One of the many things that were updated was the weapons within the game; the rope and the leap piper have been updated with more robust and less poisonous materials, and the baseball bat and gun with a silencer are new additions.

The aesthetics of the characters have changed through the years to keep up with fashion and keep the board game modern to connect with the next generation.

The most significant change to the board game is, of course, the characters. In 2008, numerous characters were updated for more contemporary identities, like Colonel Mustard, the military man, became Jack mustard, the football player. Not forgetting the controversial killing off of Mrs. White, to its super fans’ horror. She was replaced with the mysterious Dr. Orchid, the adopted daughter of the mansion’s owner. The mansion also was refurbished to include a spa and home theatre.

Due to the success of the board game, movie in its name was released in 1985. It features actors such as featuring Tim Curry and Madeline Kahn.
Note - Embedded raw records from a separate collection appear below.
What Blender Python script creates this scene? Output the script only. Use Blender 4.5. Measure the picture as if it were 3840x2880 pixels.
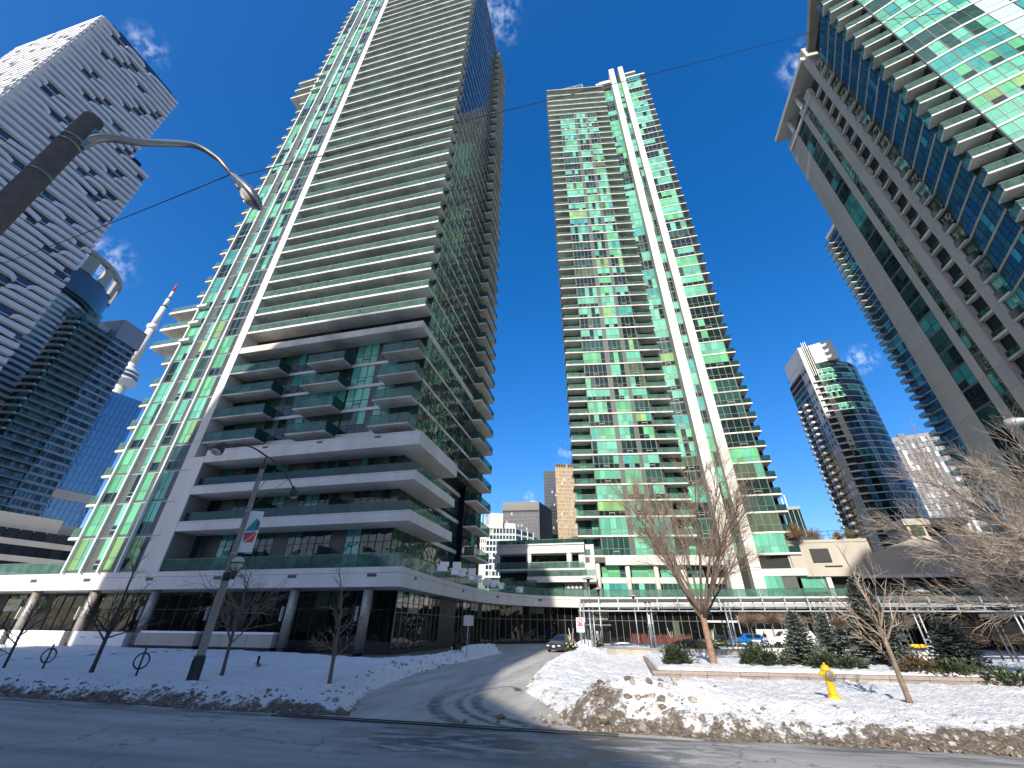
import bpy, bmesh, math, random
from mathutils import Vector, Matrix, noise

for o in list(bpy.data.objects):
    bpy.data.objects.remove(o)
SC = bpy.context.scene
COL = SC.collection
rad = math.radians

# ------------------------------------------------------------------ camera
PITCH, ROLL, CAM_H = 30.6864, 0.553, 2.1
FPX = 1537.0 / 3840.0
p, r = rad(PITCH), rad(ROLL)
CF = Vector((0, math.cos(p), math.sin(p)))
R0 = Vector((1, 0, 0))
U0 = R0.cross(CF)
CR = math.cos(r) * R0 + math.sin(r) * U0
CU = -math.sin(r) * R0 + math.cos(r) * U0
cam_d = bpy.data.cameras.new('camera')
cam = bpy.data.objects.new('camera', cam_d)
COL.objects.link(cam)
CAM = Vector((0, 0, CAM_H))
cam.matrix_world = Matrix(((CR.x, CU.x, -CF.x, 0), (CR.y, CU.y, -CF.y, 0), (CR.z, CU.z, -CF.z, CAM_H), (0, 0, 0, 1)))
cam_d.sensor_width = 36.0
cam_d.sensor_fit = 'HORIZONTAL'
cam_d.lens = 36.0 * FPX
cam_d.clip_start = 0.1
cam_d.clip_end = 6000
SC.camera = cam

# ------------------------------------------------------------------ light
SUN_AZ, SUN_EL = 198.0, 28.0          # where the sun stands, clockwise from +Y
world = bpy.data.worlds.new('World')
SC.world = world
world.use_nodes = True
wn, wl = world.node_tree.nodes, world.node_tree.links
wn.clear()
w_out = wn.new('ShaderNodeOutputWorld')
w_bg = wn.new('ShaderNodeBackground')
w_bg.inputs['Strength'].default_value = 0.15
sky = wn.new('ShaderNodeTexSky')
sky.sky_type = 'NISHITA'
sky.sun_disc = False
sky.sun_elevation = rad(SUN_EL)
sky.sun_rotation = rad(SUN_AZ)
sky.altitude = 900
sky.air_density = 1.0
sky.dust_density = 2.5
sky.ozone_density = 3.2
w_hs = wn.new('ShaderNodeHueSaturation')
w_hs.inputs['Hue'].default_value = 0.511
w_hs.inputs['Saturation'].default_value = 1.53
w_hs.inputs['Value'].default_value = 1.1
w_gm = wn.new('ShaderNodeGamma')
w_gm.inputs['Gamma'].default_value = 0.8
wl.new(sky.outputs['Color'], w_gm.inputs['Color'])
wl.new(w_gm.outputs['Color'], w_hs.inputs['Color'])
w_geo = wn.new('ShaderNodeTexCoord')
sky_col = w_hs.outputs['Color']


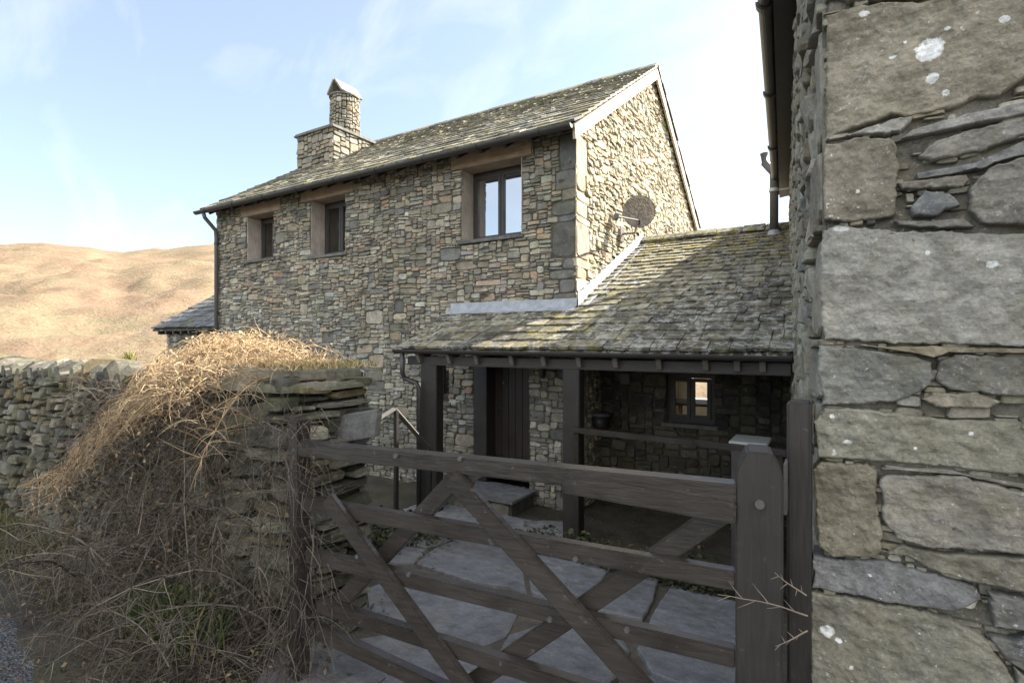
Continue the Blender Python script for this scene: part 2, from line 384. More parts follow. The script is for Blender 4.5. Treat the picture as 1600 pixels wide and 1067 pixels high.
def big_blob(mb, P, outline, prot, col, seed, spots=(), step=.0075, base=-.08, e=.006, rough=1.0):
    """a large block with an evenly meshed, weathered face"""
    n = len(outline); cx = sum(p[0] for p in outline)/n; cz = sum(p[1] for p in outline)/n
    rad = min(math.hypot(p[0]-cx, p[1]-cz) for p in outline)
    def face(x, z):
        a = vn(x*7, z*7, seed)*.016 + vn(x*19, z*21, seed+3)*.008 + vn(x*48, z*52, seed+5)*.0045 + vn(x*95, z*100, seed+6)*.0022
        fl = vn(x*9 + z*3, z*26, seed+8); a += .006*max(0, fl)        # flaked bedding
        return prot + a*rough
    def inset(k):
        out = []
        for i in range(n):
            a, b, c = outline[i-1], outline[i], outline[(i+1) % n]
            tx, tz = c[0]-a[0], c[1]-a[1]; L = math.hypot(tx, tz) + 1e-9; out.append((b[0] + sgn*(-tz/L)*k, b[1] + sgn*(tx/L)*k))
        return out
    area = sum(outline[i][0]*outline[(i+1)%n][1] - outline[(i+1)%n][0]*outline[i][1] for i in range(n)); sgn = 1 if area > 0 else -1
    e = min(e, rad*.3); r1 = inset(e*.35); r2 = inset(e)
    vs = [tuple(P(x, z, base)) for x, z in outline] + [tuple(P(x, z, face(x, z) - .012 - .004*vn(x*60, z*60, seed))) for x, z in outline] + [tuple(P(x, z, face(x, z) - .003)) for x, z in r1]
    fs = [(r*n+i, r*n+(i+1)%n, (r+1)*n+(i+1)%n, (r+1)*n+i) for r in (0, 1) for i in range(n)]
    pts = [Vector(p) for p in r2]; x0, x1 = min(p[0] for p in outline), max(p[0] for p in outline); z0, z1 = min(p[1] for p in outline), max(p[1] for p in outline)
    y = z0; k = 0
    while y < z1:
        x = x0 + (step/2 if k % 2 else 0)
        while x < x1: pts.append(Vector((x + U(-.2,.2)*step, y + U(-.2,.2)*step))); x += step
        y += step*.87; k += 1
    for sx, sz, sr, sq in spots:
        if not (x0 < sx < x1 and z0 < sz < z1): continue
        q = -sr*1.4
        while q < sr*1.4:
            w_ = -sr*1.4
            while w_ < sr*1.4: pts.append(Vector((sx + w_ + U(-1,1)*.0004, sz + q*sq + U(-1,1)*.0004))); w_ += .0035
            q += .0035/max(sq, .5)
    ov, oe, of, o_v, _, _ = delaunay_2d_cdt(pts, [(i, (i+1) % n) for i in range(n)], [], 1, 1e-5)
    m0 = len(vs); vs += [tuple(P(v.x, v.y, face(v.x, v.y))) for v in ov]
    used = {}
    for i, src in enumerate(o_v):
        for q in src:
            if q < n: used[q] = i
    fs += [tuple(m0 + i for i in f) for f in of]
    for i in range(n):
        a, b = used.get(i), used.get((i+1) % n)
        if a is not None and b is not None and a != b: fs.append((2*n+i, 2*n+(i+1)%n, m0+b, m0+a))
    cs = []
    for f in fs:
        if f[0] < m0 and len(f) == 4: cs.append(col); continue
        x = sum(ov[i-m0].x for i in f)/3; z = sum(ov[i-m0].y for i in f)/3; c = col
        if vn(x*55, z*55, seed+20) + .5*vn(x*140, z*140, seed+21) + .5*vn(x*6, z*6, seed+22) > .90: c = (.50,.50,.45)
        for sx, sz, sr, sq in spots:
            d = math.hypot(x-sx, (z-sz)/sq)/sr; w_ = 1 + .22*vn(x*70, z*70, 3) + .16*vn(x*200, z*200, 4)
            if d < w_: c = (.74,.755,.745) if d < w_*.85 else (.58,.59,.56)
        cs.append(c)
    b = len(mb.v); mb.v.extend(vs); mb.f.extend([tuple(i + b for i in f) for f in fs]); mb.c.extend(cs)
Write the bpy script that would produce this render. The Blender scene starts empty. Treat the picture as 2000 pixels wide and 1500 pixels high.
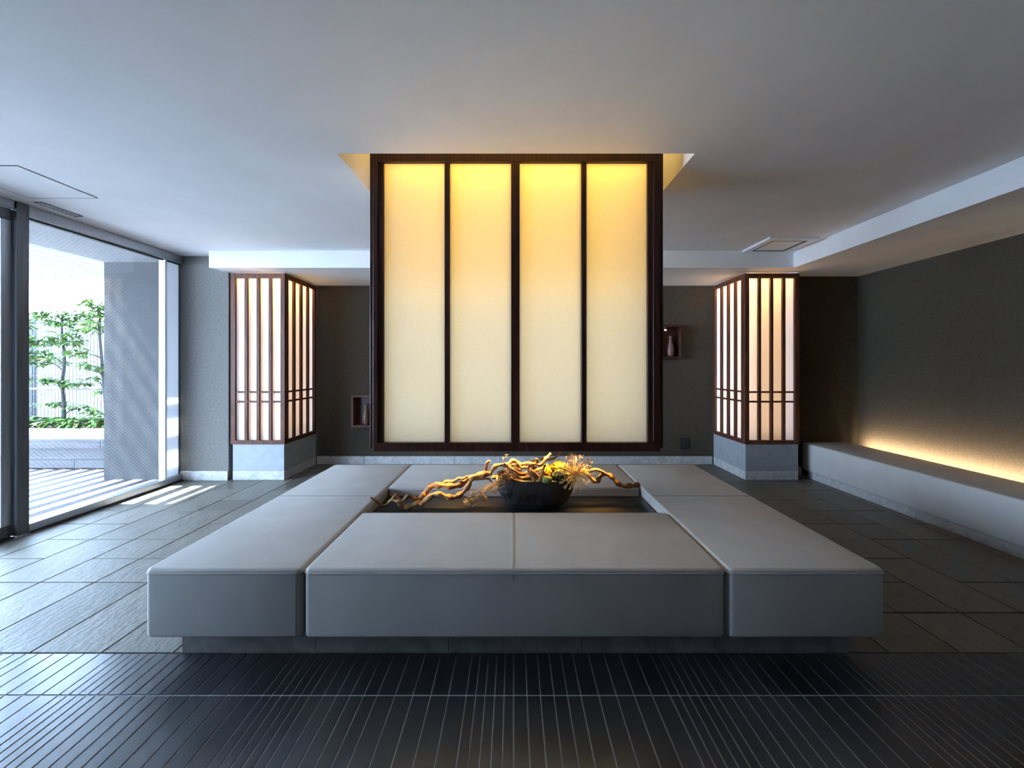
import bpy, bmesh, math, random
from mathutils import Vector, noise as mnoise

random.seed(7)
SC = bpy.context.scene
COL = SC.collection

# ------------------------------------------------------------------ camera, world, sun, exposure
EYE, F = 1.30, 785.0                     # eye height (m), focal length in pixels of the 2000 px frame
VPX, VPY = 1003.0, 715.0
cam_d = bpy.data.cameras.new('camera')
cam_d.sensor_width = 36.0
cam_d.lens = F / 2000.0 * 36.0
cam_d.shift_x = (1000.0 - VPX) / 2000.0
cam_d.shift_y = (VPY - 750.0) / 2000.0
cam_d.clip_start = 0.05
cam = bpy.data.objects.new('camera', cam_d)
COL.objects.link(cam)
cam.location = (0, 0, EYE)
cam.rotation_euler = (math.radians(90), 0, 0)
SC.camera = cam

SKY_STRENGTH = 22.0
SUN_STRENGTH = 55.0
EXPOSURE = 0.88
world = bpy.data.worlds.new('world')
SC.world = world
world.use_nodes = True
bg = world.node_tree.nodes['Background']
bg.inputs[0].default_value = (0.53, 0.71, 1.0, 1)
bg.inputs[1].default_value = SKY_STRENGTH

sun_d = bpy.data.lights.new('sun', 'SUN')
sun_d.energy = SUN_STRENGTH
sun_d.angle = math.radians(0.6)
sun_d.color = (0.92, 0.96, 1.0)
sun = bpy.data.objects.new('sun', sun_d)
COL.objects.link(sun)
sun.rotation_euler = Vector((0.62, 0.004, -1.0)).to_track_quat('-Z', 'Y').to_euler()

vs = SC.view_settings
vs.view_transform = 'Standard'
vs.look = 'None'
vs.gamma = 1.0
vs.use_curve_mapping = False
vs.exposure = EXPOSURE
cy = SC.cycles
cy.use_denoising = True
cy.max_bounces = 14
cy.diffuse_bounces = 8
cy.glossy_bounces = 4
cy.transmission_bounces = 8
cy.transparent_max_bounces = 24
cy.sample_clamp_indirect = 6.0
cy.caustics_reflective = False
cy.caustics_refractive = False


def portal(name, y0, y1, z0, z1, x):
    d = bpy.data.lights.new(name, 'AREA')
    d.shape = 'RECTANGLE'
    d.size = z1 - z0
    d.size_y = y1 - y0
    d.cycles.is_portal = True
    o = bpy.data.objects.new(name, d)
    COL.objects.link(o)
    o.location = (x, (y0 + y1) / 2, (z0 + z1) / 2)
    o.rotation_euler = (0, math.radians(-90), 0)      # looks along +X, into the room
    return o


portal('window_portal', 0.8, 4.38, 0.05, 2.47, -3.88)

# ------------------------------------------------------------------ helpers
W = {}          # world position of every object's origin


def at(px, py, y):
    """point at depth y that the photograph shows at pixel (px, py)"""
    return Vector(((px - VPX) * y / F, y, EYE - (py - VPY) * y / F))


def tag(o, label=None, cat=None, group=None, kind=None):
    if label: o['label'] = label
    if cat: o['category'] = cat
    if group: o['group'] = group
    if kind: o['kind'] = kind
    return o


def thing(name, loc, label, cat, group=None, kind=None):
    o = bpy.data.objects.new(name, None)
    o.empty_display_size = 0.1
    COL.objects.link(o)
    o.location = loc
    W[o.name] = Vector(loc)
    return tag(o, label, cat, group, kind)


def link_mesh(name, me, mat, parent=None, loc=Vector((0, 0, 0))):
    o = bpy.data.objects.new(name, me)
    COL.objects.link(o)
    if mat is not None and not me.materials:
        me.materials.append(mat)
    W[o.name] = Vector(loc)
    if parent is not None:
        o.parent = parent
        o.location = Vector(loc) - W[parent.name]
    else:
        o.location = loc
    return o


def bm_obj(name, bm, mat, parent=None, smooth=False):
    """world-coordinate bmesh -> object with its origin at the bottom centre"""
    xs = [v.co.x for v in bm.verts]; ys = [v.co.y for v in bm.verts]; zs = [v.co.z for v in bm.verts]
    c = Vector(((min(xs) + max(xs)) / 2, (min(ys) + max(ys)) / 2, min(zs)))
    bmesh.ops.translate(bm, verts=bm.verts, vec=-c)
    bmesh.ops.recalc_face_normals(bm, faces=bm.faces)
    me = bpy.data.meshes.new(name)
    bm.to_mesh(me)
    bm.free()
    if smooth:
        for p in me.polygons: p.use_smooth = True
    return link_mesh(name, me, mat, parent, c)


def add_box(bm, x0, x1, y0, y1, z0, z1):
    vs_ = [bm.verts.new(p) for p in ((x0, y0, z0), (x1, y0, z0), (x1, y1, z0), (x0, y1, z0),
                                     (x0, y0, z1), (x1, y0, z1), (x1, y1, z1), (x0, y1, z1))]
    for f in ((0, 3, 2, 1), (4, 5, 6, 7), (0, 1, 5, 4), (1, 2, 6, 5), (2, 3, 7, 6), (3, 0, 4, 7)):
        bm.faces.new([vs_[i] for i in f])
    return vs_


def box(name, dims, mat, parent=None, bevel=0.0, seg=2):
    bm = bmesh.new()
    add_box(bm, *dims)
    if bevel > 0:
        bmesh.ops.bevel(bm, geom=list(bm.edges), offset=bevel, segments=seg, profile=0.7, affect='EDGES')
    return bm_obj(name, bm, mat, parent)


def prism(name, pts, z0, z1, mat, parent=None):
    bm = bmesh.new()
    lo = [bm.verts.new((x, y, z0)) for x, y in pts]
    hi = [bm.verts.new((x, y, z1)) for x, y in pts]
    n = len(pts)
    bm.faces.new(lo[::-1]); bm.faces.new(hi)
    for i in range(n):
        bm.faces.new((lo[i], lo[(i + 1) % n], hi[(i + 1) % n], hi[i]))
    return bm_obj(name, bm, mat, parent)


def holed_plate(name, outer, inner, z0, z1, mat, parent=None):
    bm = bmesh.new()
    def ring(r, z):
        x0, x1, y0, y1 = r
        return [bm.verts.new(p) for p in ((x0, y0, z), (x1, y0, z), (x1, y1, z), (x0, y1, z))]
    ob, ib, ot, it = ring(outer, z0), ring(inner, z0), ring(outer, z1), ring(inner, z1)
    for i in range(4):
        j = (i + 1) % 4
        bm.faces.new((ob[i], ib[i], ib[j], ob[j]))
        bm.faces.new((ot[i], ot[j], it[j], it[i]))
        bm.faces.new((ob[i], ob[j], ot[j], ot[i]))
        bm.faces.new((ib[i], it[i], it[j], ib[j]))
    return bm_obj(name, bm, mat, parent)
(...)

While it was not a huge success, it did become a cult classic with the alternative film audience.

Clue changed owners once again from 1991 until 1994. Hasbro bought Clue from the Parker Brothers, both in the UK and US. From then, its brand grew dramatically.

They released a range of limited edition games with nods to popular television shows, including Game of Thrones, The Simpsons which featured a poisonous donut, and Golden Girls where the suspect did not die but ate the last piece of cheesecake. How dare they! Also, various adaptions such as Clue Junior Clue for a younger audience, and three-dimensional Clue took to the shelves.

Since the late nineties, the Clue brand has gone from strength to strength. In 1997, “Clue the Musical” and “The Mystery Café” was launched, both of which ran for years. In 2013, “Clue the Musical” was reimagined by Shannon Lane DuPont and has been very popular since its release. Breaking box office records, the new show “Murder at the Mansion” sold out all their shows in under twenty-four hours. Clue, the original whodunit, still captivates audiences over 70 years after its first release.

To top off, Clue the film and the musical, there is also a Clue world champion. In 1993, a Clue world tournament occurred in Manhattan, New York. The winner was Joseph Kollar, dressed as Colonel Mustard. He won a holiday to Hollywood.

Clue or Cluedo is sold in over 70 countries, including the US, UK, Japan, Brazil, Sweden, New Zealand, and Abu Dhabi. It is the fourth highest-selling board game of all time after Scrabble, Checkers, Chess, and Monopoly. The creator, Pratt, died in 1994, not before leaving an eternal gift to the world, a gift made in the midst of rubble and ruin.

With numerous murder mystery films, Netflix series, and books available for all ages, it is not surprising that Clue has retained in popularity after so long. It is lovely to see that even in the age of the internet and gaming, a traditional board game has not lost its value in bringing families together, even if it is over a murder or the last piece of cheesecake.